Great Picture Continues to Make News, Thanks to Cypress Faculty

The Great Picture, a 375-square-foot photograph, hangs in an abandoned airplane hangar. Courtesy of the Smithsonian.

“The Great Picture,” a 107-by-31-foot photograph is in the news, and Orange County, again. The image started with inspiration from Cypress faculty, and was created by them at the former El Toro Marine Corps Air Station near Irvine, where it now resides until May 7.

In 2006, six photographers turned an old hangar on the abandoned base into the world’s largest pinhole camera, recognized by Guinness World Records. The resulting 3,375-square-foot photograph shows a skyline view of the closed 4,700-acre base, including the control tower, structures, and runways, as well as the surrounding foothills.

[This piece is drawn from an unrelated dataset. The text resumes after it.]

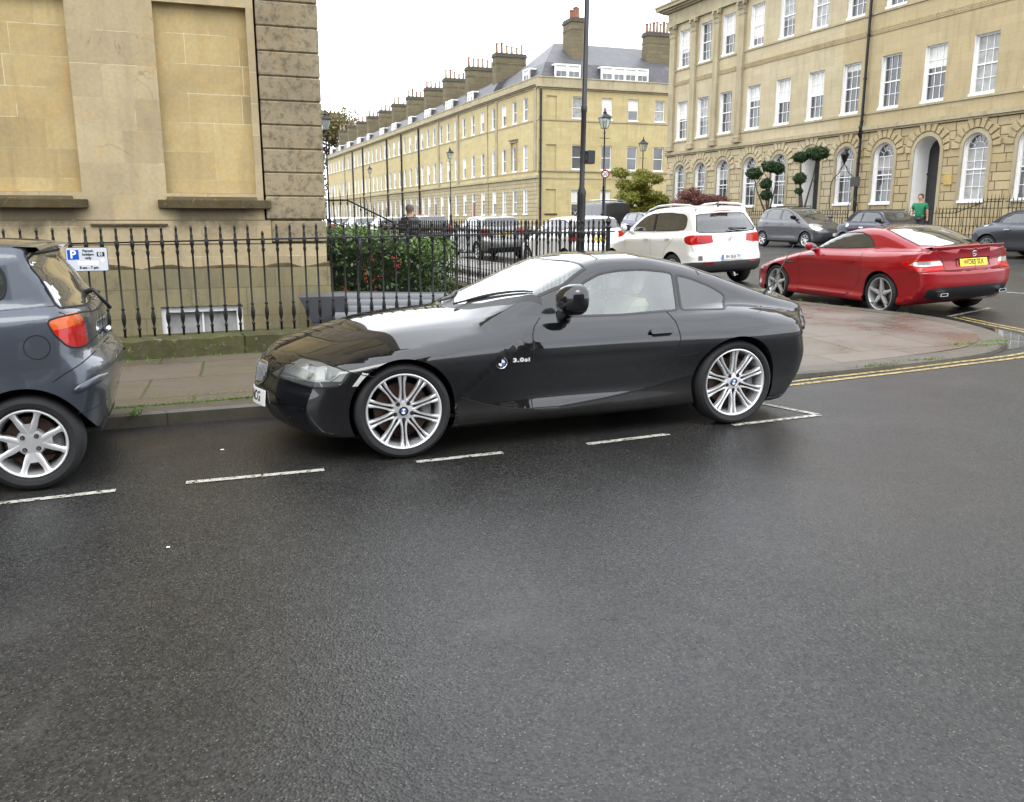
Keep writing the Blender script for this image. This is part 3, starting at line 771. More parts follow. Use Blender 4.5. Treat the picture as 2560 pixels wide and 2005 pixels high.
def seat(parent, x, y, mat=BEIGE, name='seat', z=0.22, s=1.0):
    m = MB()
    m.bbox(x-0.22*s, x+0.26*s, y-0.24, y+0.24, z, z+0.20, 0.05)
    v0 = len(m.v); m.bbox(-0.07, 0.09, y-0.24, y+0.24, 0, 0.60*s, 0.05)
    for i in range(v0, len(m.v)):
        a, b, c = m.v[i]; m.v[i] = (x+0.24*s + a + c*0.35, b, z+0.12 + c)
    v0 = len(m.v); m.bbox(-0.05, 0.05, y-0.13, y+0.13, 0, 0.17, 0.035)
    for i in range(v0, len(m.v)):
        a, b, c = m.v[i]; m.v[i] = (x+0.24*s + 0.66*s*.35 + a + c*0.2, b, z+0.12 + 0.63*s + c)
    return m.build(name, mat, parent, smooth=True, auto=40)
def cabin(parent, x0, x1, hw, zf, zd, xd, side_drv=1, seats=((1.35, .37), (1.35, -.37)), seat_mat=BEIGE, xs=None):
    m = MB(); m.box(x0, x1, -hw, hw, zf-0.02, zf)
    m.bbox(xd-0.35, xd, -hw, hw, zf+0.25, zd, 0.06)
    m.build('cabin_floor_and_dashboard', INTERIOR, parent)
    s = MB(); c = Vector((xd+0.22, side_drv*0.36, zd-0.06)); pts = []
    for i in range(21):
        a = 2*math.pi*i/20; pts.append(c + Vector((0.07*math.sin(a)*1.0, 0.185*math.cos(a), 0.175*math.sin(a))))
    s.tube(pts, 0.016, 8, cap=False); s.tube([c, c+Vector((-0.2, 0, -0.06))], 0.03, 8); s.tube([pts[0], pts[10]], 0.014, 6)
    s.build('steering_wheel', INTERIOR, parent, smooth=True)
    for (x, y) in seats: seat(parent, x, y, seat_mat)
def mirror(parent, side, p, mat, size=(0.11, 0.19, 0.13), back=0.05, label=None):
    """door mirror: shell on a short foot; p = joint on the door"""
    mb = MB(); sx, sy, sz = size; n1, n2 = 10, 16
    cx, cy, cz = p[0]+back*0.2, abs(p[1])+sy*0.62, p[2]+sz*0.52
    v = []; f = []
    for i in range(n1+1):
        a = math.pi*i/n1
        for j in range(n2):
            b = 2*math.pi*j/n2
            ux, uy, uz = math.cos(a), math.sin(a)*math.cos(b), math.sin(a)*math.sin(b)
            q = lambda t, e: math.copysign(abs(t)**e, t)
            X = q(ux, 0.8)*sx*(0.9 if ux < 0 else 0.35); Y = q(uy, 0.8)*sy*0.5; Z = q(uz, 0.8)*sz*0.5
            v.append((cx + X + Y*0.22, side*(cy + Y), cz + Z + Y*0.10))
    for i in range(n1):
        for j in range(n2): f.append((i*n2+j, i*n2+(j+1) % n2, (i+1)*n2+(j+1) % n2, (i+1)*n2+j))
    mb.add(v, f)
    mb.tube([(p[0], side*(abs(p[1])-0.03), p[2]-0.005), (p[0]+0.01, side*(abs(p[1])+0.045), p[2]+0.02), (cx-0.01, side*(cy-sy*0.2), cz-sz*0.25)], [0.055, 0.042, 0.036], 10)
    o = mb.build('door_mirror', mat, parent, smooth=True, auto=60)
    g = MB(); g.lathe([(0.0, 0.0), (1.0, 0.0)], 20); g.xf(Matrix.Translation((cx+sx*0.34, side*cy, cz)) @ Matrix.Rotation(R(90), 4, 'Y') @ Matrix.Diagonal((sz*0.40, sy*0.42, 1, 1)))
    g.build('mirror_glass', CHROME, o)
    return o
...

The photographers had come together to document the decommissioning of the base and called their collaboration The Legacy Project. Project members include Rob Johnson, Clayton Spada, Mark Chamberlain, Jacques Garnier, Douglas McCulloh, and the late Jerry Burchfield. All but Garnier have been Cypress College Photography faculty members.

“The original impetus for the project started here in our Photography Department,” Johnson told Cypress College in 2014. “I and three others who taught here at CC (including Jerry Burchfield) were charter members [of The Legacy Project].”

According to that 2014 piece, the image was created on July 8, 2006 at 11:30 a.m. when the project members began a 35-minute exposure by opening a quarter-inch (6mm) pinhole 15 feet off the ground in the base’s Building #115, a former F-18 fighter-plane hangar. The photograph has been displayed in the Smithsonian National Air and Space Museum, in Beijing at the Art Museum of the Central Academy of Fine Arts, and elsewhere.

“The Great Picture: Making the World’s Largest Photograph” exhibit documents the photographers’ process. It is open to the public from until May 7 at Palm Court Arts Complex in Irvine, and shares images and literature about “The Great Picture,” which will be on-site in a crate.